Prof. Fouad Ajami of the Johns Hopkins University has noted
'the extremist is never alone; the terrorist on the fringe of political life always works with the winks and nods of the society that gives him cover.'
Every action has a consequence. If the civilians who do the winking and the nodding do not conclude that supporting terrorists is the stupidest decision they ever made, that is not Israel's problem, and it has no need to apologize to anyone.
Israel must defy and ignore world opinion. It must kill the terrorists in their very beds. If the beds happen to be next to those of civilians, that is very sad. But that is the price the civilians were fated to pay when they and their leaders let Hezbollah go to war from their midst.

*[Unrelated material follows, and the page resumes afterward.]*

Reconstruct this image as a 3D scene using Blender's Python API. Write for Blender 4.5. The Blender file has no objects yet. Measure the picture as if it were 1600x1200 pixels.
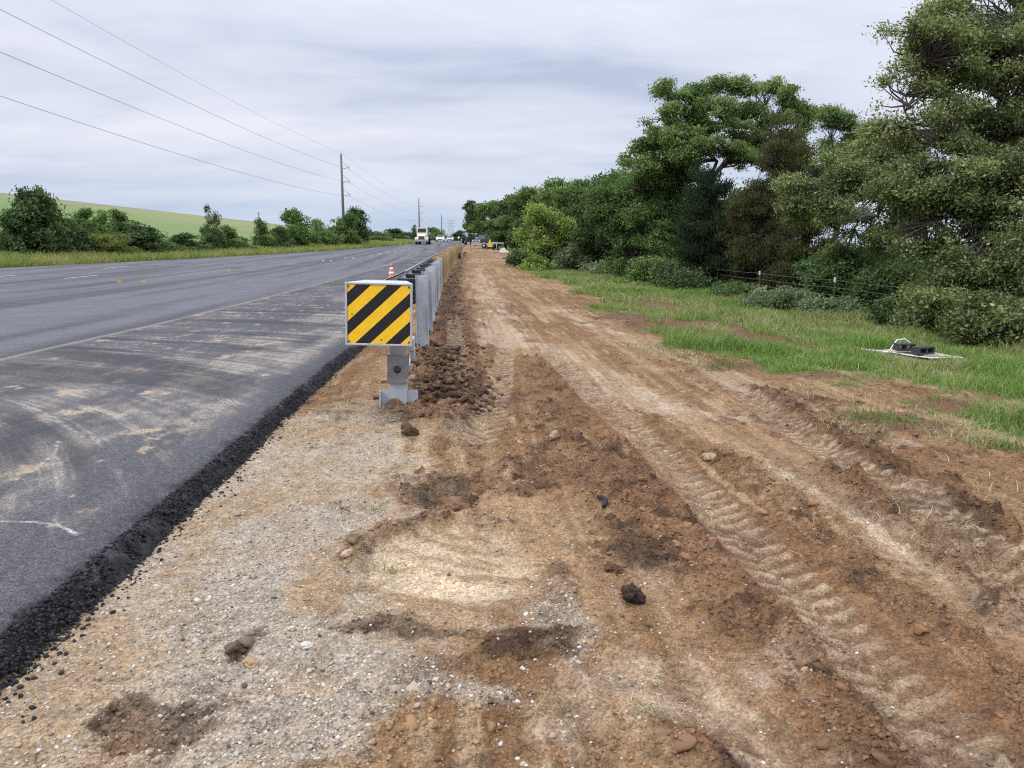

Israel must never permit its wars to be unilateral. The notions that Arabs may kill Israelis, but that Israelis cannot kill Arabs in response, that the deaths of Israeli civilians are acceptable but the deaths of Arab civilians are not, that Arabs may win, but Israelis may not, and that when the Arabs are losing, NATO or the UN must save them, are all insane.
In sum, if Israel doesn't interdict the weapons coming from Syria and Iran, and attack Damascus and threaten Teheran, this existential conflict will go on forever, or until Israel ceases to exist.
Edward Bernard Glick is the author of Between Israel and Death and Israel and Her Army, and a professor emeritus of political science at Temple University in Philadelphia.